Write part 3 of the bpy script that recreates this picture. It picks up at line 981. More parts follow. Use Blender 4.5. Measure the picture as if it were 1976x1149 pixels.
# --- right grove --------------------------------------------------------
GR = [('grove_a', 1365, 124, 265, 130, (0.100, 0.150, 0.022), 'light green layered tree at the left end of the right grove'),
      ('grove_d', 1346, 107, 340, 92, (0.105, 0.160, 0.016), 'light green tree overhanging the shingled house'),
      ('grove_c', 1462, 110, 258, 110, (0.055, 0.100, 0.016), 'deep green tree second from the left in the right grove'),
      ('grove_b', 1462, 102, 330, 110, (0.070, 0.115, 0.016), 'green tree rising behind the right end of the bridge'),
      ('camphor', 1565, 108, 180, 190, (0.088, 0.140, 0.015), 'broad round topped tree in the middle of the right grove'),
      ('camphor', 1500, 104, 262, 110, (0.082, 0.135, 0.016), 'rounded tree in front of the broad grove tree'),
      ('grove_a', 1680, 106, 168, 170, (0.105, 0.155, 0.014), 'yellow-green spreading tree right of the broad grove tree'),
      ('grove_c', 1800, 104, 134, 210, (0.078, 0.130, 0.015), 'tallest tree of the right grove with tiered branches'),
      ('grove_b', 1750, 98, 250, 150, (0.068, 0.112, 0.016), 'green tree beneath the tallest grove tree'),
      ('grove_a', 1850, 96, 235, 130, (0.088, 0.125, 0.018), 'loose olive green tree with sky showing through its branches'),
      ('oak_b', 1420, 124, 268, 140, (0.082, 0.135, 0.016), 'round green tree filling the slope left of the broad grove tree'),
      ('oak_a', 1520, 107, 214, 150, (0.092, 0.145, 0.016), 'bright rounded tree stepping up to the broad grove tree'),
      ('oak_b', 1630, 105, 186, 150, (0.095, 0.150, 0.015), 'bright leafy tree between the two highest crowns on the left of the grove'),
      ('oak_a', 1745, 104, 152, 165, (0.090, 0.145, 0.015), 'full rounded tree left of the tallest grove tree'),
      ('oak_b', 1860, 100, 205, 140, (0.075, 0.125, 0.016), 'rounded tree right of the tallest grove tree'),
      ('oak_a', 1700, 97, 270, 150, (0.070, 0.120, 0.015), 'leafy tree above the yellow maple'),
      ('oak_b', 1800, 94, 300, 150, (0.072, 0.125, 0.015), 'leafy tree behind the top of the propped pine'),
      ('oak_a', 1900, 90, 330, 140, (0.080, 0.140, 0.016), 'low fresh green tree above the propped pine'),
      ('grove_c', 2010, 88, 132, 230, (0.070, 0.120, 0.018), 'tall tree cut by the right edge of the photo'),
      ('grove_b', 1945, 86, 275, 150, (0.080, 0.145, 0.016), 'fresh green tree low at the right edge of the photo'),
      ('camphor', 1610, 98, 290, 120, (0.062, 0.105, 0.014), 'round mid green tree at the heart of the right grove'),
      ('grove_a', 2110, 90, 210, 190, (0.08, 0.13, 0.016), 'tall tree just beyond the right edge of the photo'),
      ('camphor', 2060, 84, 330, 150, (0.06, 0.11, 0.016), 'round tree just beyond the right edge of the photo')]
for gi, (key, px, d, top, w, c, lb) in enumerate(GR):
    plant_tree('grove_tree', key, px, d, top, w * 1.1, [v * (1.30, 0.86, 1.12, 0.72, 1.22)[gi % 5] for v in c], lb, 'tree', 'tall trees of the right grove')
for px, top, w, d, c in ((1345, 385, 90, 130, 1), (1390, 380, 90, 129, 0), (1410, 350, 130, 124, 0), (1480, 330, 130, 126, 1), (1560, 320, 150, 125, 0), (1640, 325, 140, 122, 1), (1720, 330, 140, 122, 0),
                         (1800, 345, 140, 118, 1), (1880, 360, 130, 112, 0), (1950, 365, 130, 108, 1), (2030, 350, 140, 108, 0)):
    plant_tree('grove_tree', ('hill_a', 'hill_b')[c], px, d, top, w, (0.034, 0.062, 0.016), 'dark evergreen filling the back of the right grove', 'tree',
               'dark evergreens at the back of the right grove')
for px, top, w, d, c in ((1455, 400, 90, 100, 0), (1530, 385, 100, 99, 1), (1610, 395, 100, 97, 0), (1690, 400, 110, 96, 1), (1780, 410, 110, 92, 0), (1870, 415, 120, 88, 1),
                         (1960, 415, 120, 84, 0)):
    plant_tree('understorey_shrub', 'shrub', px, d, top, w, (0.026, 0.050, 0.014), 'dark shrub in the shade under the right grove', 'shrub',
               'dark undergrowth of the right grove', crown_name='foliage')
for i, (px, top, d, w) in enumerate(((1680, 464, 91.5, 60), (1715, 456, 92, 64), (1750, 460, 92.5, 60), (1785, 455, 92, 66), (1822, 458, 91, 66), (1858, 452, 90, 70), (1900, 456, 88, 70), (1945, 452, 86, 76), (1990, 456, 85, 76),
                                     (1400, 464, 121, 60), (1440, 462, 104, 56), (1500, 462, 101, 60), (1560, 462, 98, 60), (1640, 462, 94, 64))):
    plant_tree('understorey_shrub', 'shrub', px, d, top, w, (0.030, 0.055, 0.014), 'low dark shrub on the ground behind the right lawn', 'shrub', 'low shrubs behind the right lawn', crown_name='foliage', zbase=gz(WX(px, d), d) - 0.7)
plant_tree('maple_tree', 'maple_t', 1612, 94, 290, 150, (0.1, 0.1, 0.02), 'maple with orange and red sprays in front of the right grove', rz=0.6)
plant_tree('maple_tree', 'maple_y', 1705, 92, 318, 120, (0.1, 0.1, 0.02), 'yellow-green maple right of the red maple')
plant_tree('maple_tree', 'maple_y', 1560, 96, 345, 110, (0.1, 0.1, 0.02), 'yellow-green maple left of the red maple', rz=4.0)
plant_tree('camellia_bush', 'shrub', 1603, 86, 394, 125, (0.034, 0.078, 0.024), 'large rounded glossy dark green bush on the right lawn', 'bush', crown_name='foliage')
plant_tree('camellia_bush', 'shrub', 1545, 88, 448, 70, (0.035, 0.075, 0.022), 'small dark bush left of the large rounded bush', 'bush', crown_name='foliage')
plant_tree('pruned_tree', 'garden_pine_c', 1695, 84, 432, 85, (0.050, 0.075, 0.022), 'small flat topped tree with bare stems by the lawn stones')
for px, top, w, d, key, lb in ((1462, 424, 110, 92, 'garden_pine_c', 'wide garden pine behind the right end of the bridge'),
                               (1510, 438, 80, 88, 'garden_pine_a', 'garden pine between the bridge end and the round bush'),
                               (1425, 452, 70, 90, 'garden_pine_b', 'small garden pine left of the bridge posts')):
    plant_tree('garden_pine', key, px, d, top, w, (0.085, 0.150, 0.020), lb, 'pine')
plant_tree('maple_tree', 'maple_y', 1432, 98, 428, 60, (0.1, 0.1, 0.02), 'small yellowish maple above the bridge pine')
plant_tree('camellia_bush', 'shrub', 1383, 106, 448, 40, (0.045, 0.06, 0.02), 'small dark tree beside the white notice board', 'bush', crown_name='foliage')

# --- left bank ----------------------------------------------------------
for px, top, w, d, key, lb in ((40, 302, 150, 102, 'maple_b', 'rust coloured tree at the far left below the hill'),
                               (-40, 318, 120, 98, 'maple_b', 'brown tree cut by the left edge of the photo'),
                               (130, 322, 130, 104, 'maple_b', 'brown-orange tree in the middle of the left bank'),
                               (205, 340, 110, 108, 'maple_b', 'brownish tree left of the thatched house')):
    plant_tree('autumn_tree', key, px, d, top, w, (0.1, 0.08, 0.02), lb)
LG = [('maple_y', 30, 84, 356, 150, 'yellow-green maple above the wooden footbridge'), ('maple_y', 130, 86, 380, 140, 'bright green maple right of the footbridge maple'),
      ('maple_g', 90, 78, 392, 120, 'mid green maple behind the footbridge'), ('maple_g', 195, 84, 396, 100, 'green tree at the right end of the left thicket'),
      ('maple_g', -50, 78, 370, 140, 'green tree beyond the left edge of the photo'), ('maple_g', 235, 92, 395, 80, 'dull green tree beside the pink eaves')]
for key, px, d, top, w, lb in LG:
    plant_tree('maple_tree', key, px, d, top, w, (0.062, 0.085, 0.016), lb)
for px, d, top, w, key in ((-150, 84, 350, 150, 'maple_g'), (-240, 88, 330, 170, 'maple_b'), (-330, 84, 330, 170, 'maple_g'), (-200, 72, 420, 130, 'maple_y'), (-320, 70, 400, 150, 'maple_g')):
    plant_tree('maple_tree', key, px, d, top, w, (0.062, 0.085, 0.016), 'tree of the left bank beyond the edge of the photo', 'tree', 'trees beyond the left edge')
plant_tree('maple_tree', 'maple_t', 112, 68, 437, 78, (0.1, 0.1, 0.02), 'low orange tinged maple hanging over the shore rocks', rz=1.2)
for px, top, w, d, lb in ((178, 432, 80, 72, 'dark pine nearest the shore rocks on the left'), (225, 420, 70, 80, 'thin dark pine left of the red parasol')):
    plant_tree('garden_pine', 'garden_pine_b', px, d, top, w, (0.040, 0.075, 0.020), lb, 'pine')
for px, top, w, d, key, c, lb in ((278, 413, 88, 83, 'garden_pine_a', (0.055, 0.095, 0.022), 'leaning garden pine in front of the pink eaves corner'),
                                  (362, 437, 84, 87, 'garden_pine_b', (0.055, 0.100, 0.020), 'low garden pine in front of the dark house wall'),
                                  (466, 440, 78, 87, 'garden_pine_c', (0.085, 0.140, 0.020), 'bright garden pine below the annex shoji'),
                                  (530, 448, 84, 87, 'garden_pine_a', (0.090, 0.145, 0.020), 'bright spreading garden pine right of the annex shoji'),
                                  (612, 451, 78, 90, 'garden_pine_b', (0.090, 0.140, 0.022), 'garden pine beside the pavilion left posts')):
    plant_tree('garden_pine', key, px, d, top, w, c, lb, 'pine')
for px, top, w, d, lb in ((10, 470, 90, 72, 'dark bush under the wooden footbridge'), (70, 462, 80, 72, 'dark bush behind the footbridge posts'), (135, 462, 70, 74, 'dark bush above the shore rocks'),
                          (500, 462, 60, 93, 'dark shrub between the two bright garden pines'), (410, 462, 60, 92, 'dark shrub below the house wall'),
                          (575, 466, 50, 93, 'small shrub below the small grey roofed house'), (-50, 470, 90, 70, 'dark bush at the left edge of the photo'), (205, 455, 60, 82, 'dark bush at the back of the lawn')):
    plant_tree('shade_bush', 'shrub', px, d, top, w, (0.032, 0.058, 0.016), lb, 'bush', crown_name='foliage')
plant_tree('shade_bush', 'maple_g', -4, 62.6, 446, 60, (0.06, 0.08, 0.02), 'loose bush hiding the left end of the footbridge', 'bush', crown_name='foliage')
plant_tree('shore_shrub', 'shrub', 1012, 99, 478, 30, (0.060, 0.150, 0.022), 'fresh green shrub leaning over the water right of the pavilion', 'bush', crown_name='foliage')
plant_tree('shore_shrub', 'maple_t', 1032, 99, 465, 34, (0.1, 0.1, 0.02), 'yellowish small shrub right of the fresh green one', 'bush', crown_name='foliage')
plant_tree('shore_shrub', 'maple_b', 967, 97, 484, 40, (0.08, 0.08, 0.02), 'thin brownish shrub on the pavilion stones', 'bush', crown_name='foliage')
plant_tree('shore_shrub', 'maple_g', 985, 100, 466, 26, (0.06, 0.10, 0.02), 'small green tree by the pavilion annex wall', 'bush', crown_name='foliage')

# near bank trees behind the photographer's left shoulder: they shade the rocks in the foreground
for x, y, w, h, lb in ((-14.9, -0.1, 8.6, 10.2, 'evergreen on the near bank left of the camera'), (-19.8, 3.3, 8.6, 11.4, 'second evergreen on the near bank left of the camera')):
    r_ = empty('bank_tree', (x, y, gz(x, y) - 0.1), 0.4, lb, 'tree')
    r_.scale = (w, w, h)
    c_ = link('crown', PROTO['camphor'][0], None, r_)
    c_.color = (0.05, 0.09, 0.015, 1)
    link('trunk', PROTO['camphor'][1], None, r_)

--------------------

Select every line in the material above where the string "filling" occurs, and copy it.

**Answer below**
      ('oak_b', 1420, 124, 268, 140, (0.082, 0.135, 0.016), 'round green tree filling the slope left of the broad grove tree'),
    plant_tree('grove_tree', ('hill_a', 'hill_b')[c], px, d, top, w, (0.034, 0.062, 0.016), 'dark evergreen filling the back of the right grove', 'tree',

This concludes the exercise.